■ **PROVIDED MATERIAL**:
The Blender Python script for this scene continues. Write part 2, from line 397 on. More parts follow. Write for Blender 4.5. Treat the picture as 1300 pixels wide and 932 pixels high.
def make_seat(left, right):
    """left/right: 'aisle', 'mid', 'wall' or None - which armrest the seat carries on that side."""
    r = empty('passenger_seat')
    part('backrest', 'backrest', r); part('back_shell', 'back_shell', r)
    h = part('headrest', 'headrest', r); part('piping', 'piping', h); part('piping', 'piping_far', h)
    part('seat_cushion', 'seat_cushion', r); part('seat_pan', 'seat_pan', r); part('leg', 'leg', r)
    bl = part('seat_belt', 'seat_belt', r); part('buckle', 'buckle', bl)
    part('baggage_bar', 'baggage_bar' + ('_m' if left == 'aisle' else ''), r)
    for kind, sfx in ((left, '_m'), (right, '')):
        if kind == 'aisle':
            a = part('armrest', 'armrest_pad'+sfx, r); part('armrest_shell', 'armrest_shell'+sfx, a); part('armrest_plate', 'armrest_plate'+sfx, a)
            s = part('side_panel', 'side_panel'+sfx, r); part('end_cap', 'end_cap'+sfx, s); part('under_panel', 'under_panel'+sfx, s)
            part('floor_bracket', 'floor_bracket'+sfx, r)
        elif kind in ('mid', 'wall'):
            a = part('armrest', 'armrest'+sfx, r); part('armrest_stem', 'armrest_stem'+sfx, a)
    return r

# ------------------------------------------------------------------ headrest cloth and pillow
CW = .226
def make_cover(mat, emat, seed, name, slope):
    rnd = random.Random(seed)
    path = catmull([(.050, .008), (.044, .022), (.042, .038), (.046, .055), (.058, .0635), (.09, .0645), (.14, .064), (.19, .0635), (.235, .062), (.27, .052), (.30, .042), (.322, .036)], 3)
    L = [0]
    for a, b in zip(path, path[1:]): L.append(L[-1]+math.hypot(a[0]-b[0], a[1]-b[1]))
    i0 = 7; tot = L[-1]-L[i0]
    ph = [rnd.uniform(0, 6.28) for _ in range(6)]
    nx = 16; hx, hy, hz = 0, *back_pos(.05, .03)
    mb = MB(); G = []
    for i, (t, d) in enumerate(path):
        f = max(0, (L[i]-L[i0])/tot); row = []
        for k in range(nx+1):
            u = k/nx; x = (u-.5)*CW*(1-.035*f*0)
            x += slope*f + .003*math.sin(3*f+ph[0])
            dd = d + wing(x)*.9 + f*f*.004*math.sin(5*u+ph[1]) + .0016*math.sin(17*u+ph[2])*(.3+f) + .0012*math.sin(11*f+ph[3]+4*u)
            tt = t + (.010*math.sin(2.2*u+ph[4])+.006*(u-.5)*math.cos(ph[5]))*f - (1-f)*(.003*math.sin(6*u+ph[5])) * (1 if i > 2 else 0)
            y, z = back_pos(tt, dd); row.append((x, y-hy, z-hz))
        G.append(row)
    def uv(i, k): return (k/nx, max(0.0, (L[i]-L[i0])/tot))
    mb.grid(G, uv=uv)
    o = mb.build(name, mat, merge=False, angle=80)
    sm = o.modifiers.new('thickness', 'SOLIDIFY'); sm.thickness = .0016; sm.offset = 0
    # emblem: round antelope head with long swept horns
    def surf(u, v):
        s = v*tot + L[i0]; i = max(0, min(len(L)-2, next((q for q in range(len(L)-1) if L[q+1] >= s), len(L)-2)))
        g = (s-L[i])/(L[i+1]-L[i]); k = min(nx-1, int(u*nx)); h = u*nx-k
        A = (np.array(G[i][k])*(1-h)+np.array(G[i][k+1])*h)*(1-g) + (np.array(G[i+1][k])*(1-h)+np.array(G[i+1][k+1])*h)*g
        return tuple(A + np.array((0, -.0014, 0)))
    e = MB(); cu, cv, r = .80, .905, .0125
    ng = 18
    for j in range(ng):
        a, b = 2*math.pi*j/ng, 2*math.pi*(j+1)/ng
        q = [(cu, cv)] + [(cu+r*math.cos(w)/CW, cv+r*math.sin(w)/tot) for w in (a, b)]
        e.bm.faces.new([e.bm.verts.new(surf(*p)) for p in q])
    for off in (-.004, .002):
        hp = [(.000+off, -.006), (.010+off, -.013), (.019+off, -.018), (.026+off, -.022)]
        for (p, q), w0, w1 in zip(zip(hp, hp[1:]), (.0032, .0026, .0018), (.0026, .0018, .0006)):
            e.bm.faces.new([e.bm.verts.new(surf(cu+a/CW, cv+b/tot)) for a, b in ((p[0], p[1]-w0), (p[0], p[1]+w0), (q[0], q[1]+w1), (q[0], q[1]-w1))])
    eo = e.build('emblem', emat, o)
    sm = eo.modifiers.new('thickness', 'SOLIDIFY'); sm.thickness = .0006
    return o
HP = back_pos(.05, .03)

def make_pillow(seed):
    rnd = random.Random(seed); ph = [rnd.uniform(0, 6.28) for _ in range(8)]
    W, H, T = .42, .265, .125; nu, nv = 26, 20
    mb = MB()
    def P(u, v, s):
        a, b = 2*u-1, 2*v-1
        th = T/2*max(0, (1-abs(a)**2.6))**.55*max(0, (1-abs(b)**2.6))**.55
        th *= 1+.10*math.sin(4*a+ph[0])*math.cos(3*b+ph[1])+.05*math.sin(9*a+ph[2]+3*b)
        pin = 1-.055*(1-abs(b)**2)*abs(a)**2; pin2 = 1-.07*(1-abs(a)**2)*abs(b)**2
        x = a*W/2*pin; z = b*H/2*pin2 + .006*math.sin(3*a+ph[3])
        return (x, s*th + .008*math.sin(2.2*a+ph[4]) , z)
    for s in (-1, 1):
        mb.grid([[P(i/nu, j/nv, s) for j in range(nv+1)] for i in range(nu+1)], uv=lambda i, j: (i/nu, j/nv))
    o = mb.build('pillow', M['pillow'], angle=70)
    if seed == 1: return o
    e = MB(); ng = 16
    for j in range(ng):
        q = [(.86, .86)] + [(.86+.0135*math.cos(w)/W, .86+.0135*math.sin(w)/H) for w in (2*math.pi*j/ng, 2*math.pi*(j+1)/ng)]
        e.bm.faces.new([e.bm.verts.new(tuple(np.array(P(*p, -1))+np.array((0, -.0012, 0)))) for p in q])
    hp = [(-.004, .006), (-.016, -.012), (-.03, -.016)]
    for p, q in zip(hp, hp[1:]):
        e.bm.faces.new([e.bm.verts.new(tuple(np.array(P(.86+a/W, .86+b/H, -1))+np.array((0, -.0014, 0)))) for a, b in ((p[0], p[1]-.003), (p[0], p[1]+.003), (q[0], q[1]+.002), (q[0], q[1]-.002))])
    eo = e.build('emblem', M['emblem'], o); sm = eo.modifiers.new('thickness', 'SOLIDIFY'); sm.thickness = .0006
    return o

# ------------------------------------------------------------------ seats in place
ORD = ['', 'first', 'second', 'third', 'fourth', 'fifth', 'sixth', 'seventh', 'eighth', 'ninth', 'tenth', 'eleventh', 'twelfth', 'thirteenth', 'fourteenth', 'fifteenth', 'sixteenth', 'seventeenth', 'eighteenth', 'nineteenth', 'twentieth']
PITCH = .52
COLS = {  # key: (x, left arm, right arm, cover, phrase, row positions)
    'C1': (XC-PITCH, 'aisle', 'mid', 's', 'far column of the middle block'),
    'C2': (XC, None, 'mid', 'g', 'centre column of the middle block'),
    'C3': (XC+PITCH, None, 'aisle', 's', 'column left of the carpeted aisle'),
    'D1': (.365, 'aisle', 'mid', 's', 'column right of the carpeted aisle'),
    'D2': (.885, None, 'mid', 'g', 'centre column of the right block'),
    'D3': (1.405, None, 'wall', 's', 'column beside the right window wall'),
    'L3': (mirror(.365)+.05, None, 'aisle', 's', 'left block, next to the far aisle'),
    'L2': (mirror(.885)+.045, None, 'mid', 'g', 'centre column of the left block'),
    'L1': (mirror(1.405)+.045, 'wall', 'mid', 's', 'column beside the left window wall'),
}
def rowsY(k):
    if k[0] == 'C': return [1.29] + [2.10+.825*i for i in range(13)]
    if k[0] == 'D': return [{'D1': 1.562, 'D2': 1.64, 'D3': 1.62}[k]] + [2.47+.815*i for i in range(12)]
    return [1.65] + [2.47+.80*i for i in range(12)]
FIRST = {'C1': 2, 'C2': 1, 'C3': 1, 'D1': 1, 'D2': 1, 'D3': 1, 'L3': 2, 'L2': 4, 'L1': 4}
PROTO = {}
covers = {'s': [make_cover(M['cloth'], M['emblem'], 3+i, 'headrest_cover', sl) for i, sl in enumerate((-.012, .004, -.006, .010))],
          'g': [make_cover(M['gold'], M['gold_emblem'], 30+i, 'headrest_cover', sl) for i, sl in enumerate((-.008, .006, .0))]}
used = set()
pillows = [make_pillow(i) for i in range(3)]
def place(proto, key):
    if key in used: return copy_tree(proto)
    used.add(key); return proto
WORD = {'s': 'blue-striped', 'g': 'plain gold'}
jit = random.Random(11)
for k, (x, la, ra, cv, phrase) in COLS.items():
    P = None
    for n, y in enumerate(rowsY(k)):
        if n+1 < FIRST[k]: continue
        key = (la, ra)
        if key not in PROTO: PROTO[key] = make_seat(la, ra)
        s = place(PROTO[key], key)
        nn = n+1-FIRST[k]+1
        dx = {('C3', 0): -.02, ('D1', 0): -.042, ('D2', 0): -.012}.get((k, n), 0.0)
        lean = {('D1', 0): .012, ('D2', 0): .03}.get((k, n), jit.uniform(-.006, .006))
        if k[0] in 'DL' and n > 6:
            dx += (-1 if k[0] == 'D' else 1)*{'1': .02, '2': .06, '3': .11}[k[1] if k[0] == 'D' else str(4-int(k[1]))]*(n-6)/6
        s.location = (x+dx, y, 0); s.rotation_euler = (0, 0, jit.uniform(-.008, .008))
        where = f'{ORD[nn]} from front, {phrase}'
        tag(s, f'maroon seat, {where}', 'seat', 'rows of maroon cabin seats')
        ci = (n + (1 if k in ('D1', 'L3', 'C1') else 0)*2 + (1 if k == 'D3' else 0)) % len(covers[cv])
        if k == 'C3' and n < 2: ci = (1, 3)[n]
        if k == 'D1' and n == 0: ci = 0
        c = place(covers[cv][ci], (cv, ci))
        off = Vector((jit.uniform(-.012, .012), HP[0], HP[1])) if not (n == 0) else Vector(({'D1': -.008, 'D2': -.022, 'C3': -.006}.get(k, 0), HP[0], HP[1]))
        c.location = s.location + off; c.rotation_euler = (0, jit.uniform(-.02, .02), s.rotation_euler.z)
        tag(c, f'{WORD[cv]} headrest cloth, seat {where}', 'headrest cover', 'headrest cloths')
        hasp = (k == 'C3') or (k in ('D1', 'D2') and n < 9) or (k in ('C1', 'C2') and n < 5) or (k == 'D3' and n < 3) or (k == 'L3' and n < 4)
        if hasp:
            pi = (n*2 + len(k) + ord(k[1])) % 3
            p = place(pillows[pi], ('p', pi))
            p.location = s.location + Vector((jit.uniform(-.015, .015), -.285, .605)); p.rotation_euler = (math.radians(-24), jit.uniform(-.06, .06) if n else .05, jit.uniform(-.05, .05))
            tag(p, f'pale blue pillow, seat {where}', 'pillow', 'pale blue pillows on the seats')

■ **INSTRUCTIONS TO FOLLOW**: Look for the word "from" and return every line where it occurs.

■ **RESULT FOR THIS EXERCISE**:
The Blender Python script for this scene continues. Write part 2, from line 397 on. More parts follow. Write for Blender 4.5. Treat the picture as 1300 pixels wide and 932 pixels high.
        where = f'{ORD[nn]} from front, {phrase}'